* begin Data *

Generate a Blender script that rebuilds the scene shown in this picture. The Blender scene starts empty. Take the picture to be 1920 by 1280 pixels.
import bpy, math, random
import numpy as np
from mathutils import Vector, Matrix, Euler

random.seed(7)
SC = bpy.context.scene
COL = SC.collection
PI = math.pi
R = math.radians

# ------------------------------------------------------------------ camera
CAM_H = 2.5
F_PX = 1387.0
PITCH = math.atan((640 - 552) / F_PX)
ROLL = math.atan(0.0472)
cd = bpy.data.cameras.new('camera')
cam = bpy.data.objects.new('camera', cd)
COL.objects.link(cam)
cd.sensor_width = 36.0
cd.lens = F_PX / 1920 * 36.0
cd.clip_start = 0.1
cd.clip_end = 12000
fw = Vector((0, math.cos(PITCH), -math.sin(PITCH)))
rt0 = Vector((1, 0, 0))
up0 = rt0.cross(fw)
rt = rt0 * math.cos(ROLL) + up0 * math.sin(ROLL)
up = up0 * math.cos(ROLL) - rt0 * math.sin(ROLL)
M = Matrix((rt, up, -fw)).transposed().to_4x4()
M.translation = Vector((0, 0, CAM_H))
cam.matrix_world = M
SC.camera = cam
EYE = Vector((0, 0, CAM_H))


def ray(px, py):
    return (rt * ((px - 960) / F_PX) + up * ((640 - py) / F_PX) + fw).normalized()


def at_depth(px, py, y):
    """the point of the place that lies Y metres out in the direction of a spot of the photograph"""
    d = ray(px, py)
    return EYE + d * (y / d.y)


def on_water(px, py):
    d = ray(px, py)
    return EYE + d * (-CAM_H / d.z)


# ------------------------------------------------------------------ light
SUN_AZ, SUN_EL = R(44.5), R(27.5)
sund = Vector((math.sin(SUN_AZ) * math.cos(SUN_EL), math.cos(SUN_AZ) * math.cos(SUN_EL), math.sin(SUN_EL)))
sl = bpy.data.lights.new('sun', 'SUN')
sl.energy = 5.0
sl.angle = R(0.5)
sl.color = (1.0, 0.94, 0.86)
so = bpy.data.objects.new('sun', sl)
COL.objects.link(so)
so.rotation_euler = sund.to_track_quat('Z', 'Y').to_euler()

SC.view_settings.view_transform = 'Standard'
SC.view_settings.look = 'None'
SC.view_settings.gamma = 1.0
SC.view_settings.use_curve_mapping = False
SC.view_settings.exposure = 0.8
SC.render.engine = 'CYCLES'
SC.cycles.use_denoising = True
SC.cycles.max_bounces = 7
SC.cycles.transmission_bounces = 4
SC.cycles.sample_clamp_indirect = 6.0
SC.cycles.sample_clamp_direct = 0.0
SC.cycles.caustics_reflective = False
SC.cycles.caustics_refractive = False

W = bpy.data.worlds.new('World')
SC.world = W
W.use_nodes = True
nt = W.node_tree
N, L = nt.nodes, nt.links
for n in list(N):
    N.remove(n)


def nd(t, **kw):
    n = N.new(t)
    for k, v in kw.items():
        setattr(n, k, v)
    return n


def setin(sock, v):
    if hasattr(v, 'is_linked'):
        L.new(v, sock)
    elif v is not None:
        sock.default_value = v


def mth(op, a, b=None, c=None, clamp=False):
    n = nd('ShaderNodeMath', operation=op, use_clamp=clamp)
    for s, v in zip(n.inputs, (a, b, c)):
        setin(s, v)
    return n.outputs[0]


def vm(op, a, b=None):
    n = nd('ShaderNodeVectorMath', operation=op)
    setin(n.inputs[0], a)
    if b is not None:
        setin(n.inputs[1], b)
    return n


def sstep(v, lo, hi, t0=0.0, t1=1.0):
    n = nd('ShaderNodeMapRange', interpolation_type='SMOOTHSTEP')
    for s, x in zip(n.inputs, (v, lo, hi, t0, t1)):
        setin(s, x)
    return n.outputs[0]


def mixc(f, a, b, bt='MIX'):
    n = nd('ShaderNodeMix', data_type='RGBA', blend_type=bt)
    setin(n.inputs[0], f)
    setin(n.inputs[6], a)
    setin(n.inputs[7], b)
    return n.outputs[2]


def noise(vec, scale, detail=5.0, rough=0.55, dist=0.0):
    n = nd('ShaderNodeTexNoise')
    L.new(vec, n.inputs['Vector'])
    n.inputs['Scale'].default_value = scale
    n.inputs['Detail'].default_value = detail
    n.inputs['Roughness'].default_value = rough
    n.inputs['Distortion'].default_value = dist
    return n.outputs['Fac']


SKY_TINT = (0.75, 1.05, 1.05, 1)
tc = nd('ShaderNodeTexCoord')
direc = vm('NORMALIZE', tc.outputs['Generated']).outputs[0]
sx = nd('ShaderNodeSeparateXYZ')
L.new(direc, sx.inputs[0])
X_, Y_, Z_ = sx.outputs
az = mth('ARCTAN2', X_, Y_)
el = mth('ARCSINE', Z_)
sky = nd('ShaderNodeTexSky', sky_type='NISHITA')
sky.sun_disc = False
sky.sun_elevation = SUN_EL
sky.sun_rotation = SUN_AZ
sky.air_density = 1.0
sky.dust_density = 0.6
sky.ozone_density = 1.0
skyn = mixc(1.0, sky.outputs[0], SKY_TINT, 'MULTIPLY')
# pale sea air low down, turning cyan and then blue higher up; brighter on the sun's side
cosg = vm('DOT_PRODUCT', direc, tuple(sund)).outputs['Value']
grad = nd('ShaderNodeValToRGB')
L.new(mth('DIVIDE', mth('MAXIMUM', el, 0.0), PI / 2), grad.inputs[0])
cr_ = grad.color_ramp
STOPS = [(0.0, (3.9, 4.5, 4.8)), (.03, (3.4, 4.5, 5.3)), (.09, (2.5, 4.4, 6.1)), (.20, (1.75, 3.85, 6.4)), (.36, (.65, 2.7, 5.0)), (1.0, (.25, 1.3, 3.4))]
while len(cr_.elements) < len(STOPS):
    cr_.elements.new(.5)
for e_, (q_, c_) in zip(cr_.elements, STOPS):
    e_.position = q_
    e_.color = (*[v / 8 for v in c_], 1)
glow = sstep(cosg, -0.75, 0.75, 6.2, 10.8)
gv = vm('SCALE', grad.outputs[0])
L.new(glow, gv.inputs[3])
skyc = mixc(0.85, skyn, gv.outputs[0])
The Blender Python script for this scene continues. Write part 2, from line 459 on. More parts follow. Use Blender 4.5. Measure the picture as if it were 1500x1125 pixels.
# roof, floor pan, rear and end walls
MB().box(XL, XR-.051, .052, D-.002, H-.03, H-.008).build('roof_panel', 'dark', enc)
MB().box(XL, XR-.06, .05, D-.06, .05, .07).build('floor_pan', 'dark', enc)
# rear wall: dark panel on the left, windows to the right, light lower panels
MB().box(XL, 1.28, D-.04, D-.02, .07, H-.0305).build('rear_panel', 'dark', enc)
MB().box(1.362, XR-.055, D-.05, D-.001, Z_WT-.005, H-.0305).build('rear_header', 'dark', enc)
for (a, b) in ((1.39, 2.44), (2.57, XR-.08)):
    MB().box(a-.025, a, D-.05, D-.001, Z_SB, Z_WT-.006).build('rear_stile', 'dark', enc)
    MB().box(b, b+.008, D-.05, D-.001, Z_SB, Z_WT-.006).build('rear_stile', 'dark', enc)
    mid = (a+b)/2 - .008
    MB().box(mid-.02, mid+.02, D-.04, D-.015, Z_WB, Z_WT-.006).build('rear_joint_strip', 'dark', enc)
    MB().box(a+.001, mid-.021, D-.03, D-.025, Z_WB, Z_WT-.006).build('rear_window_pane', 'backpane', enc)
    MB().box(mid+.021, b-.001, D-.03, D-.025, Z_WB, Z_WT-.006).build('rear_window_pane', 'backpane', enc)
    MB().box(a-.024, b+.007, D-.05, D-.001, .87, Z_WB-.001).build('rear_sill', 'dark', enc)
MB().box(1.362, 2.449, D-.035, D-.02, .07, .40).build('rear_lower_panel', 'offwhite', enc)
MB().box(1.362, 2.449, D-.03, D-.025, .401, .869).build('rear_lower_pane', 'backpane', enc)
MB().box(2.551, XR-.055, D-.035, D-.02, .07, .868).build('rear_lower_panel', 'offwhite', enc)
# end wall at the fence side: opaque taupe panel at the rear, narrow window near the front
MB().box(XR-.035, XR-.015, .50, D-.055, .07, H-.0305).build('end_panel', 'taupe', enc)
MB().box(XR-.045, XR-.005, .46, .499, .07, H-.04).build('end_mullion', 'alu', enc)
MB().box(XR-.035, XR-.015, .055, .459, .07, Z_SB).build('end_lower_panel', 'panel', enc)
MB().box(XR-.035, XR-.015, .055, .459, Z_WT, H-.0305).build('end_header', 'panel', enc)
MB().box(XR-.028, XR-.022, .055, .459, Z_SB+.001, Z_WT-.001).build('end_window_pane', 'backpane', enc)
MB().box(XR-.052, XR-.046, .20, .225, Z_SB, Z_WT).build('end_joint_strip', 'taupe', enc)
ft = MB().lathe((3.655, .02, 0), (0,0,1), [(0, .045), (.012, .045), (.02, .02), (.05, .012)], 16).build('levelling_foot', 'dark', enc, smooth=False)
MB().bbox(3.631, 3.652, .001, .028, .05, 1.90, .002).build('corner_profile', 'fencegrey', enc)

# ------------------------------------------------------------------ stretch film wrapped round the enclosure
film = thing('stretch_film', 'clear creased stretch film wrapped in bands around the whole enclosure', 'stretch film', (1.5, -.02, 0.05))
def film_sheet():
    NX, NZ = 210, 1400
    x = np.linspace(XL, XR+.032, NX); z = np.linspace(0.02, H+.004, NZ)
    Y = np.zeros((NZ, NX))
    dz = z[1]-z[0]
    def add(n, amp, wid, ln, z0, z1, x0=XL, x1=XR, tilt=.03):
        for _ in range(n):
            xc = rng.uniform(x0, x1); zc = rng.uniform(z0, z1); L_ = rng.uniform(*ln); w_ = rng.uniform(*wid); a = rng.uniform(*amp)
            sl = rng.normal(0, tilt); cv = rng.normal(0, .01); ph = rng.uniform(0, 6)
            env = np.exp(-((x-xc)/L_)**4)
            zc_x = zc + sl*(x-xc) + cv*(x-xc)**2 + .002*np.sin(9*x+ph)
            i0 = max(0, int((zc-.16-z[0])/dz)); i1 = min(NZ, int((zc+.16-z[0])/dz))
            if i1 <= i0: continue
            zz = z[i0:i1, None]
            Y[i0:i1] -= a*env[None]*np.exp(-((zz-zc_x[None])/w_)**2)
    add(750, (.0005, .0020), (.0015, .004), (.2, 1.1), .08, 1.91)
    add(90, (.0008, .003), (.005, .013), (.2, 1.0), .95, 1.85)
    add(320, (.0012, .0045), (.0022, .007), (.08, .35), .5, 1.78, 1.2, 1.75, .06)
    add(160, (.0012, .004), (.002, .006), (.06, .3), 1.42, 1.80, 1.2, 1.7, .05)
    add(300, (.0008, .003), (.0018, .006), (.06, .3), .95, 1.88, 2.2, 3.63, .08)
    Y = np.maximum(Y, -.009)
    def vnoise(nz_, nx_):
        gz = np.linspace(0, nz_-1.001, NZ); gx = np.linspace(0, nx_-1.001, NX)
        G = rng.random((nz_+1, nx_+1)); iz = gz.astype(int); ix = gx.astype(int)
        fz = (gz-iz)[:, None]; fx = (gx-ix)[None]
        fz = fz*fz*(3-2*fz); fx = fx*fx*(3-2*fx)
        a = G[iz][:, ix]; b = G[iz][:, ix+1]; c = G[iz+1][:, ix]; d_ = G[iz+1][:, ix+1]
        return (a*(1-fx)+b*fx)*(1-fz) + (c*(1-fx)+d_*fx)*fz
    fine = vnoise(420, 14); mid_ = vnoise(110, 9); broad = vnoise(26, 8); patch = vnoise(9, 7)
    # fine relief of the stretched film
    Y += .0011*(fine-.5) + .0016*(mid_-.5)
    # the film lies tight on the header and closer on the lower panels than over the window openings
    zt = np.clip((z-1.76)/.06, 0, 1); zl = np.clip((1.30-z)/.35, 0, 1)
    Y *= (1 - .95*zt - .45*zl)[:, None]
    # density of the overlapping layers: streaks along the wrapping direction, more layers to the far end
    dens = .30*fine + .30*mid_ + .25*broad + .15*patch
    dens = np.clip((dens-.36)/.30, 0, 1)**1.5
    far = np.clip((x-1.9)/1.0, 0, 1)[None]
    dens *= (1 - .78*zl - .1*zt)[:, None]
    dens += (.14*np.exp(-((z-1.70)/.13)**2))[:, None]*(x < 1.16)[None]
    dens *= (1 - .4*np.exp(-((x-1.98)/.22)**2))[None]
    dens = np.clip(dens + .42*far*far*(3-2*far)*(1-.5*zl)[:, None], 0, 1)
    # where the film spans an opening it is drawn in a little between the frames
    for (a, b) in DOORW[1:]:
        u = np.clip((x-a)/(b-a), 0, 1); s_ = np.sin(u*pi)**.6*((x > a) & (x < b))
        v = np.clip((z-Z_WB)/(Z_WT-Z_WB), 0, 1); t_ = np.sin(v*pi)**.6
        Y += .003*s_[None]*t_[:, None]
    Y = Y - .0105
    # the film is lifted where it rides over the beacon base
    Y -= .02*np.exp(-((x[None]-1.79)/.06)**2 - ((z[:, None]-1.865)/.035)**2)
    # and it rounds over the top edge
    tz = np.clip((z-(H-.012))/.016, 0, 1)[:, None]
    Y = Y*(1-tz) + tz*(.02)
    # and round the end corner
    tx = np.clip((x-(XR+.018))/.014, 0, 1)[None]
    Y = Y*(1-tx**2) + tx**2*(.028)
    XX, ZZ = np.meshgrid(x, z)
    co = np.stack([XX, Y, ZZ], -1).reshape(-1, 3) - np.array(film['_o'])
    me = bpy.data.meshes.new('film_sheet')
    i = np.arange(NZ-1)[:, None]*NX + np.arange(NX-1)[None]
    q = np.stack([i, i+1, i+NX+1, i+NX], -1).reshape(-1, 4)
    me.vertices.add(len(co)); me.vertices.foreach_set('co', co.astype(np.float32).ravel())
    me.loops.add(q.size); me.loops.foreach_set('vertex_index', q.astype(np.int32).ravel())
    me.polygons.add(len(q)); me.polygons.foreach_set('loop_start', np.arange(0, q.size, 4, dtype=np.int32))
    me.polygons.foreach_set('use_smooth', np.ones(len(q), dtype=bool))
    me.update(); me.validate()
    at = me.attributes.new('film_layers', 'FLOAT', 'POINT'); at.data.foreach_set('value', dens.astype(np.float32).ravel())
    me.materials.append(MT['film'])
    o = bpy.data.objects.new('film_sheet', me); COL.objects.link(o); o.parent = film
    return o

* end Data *

Begin with the first line of the records and reproduce each line as is, ending with the line that holds "R = math.radians".

Generate a Blender script that rebuilds the scene shown in this picture. The Blender scene starts empty. Take the picture to be 1920 by 1280 pixels.
import bpy, math, random
import numpy as np
from mathutils import Vector, Matrix, Euler

random.seed(7)
SC = bpy.context.scene
COL = SC.collection
PI = math.pi
R = math.radians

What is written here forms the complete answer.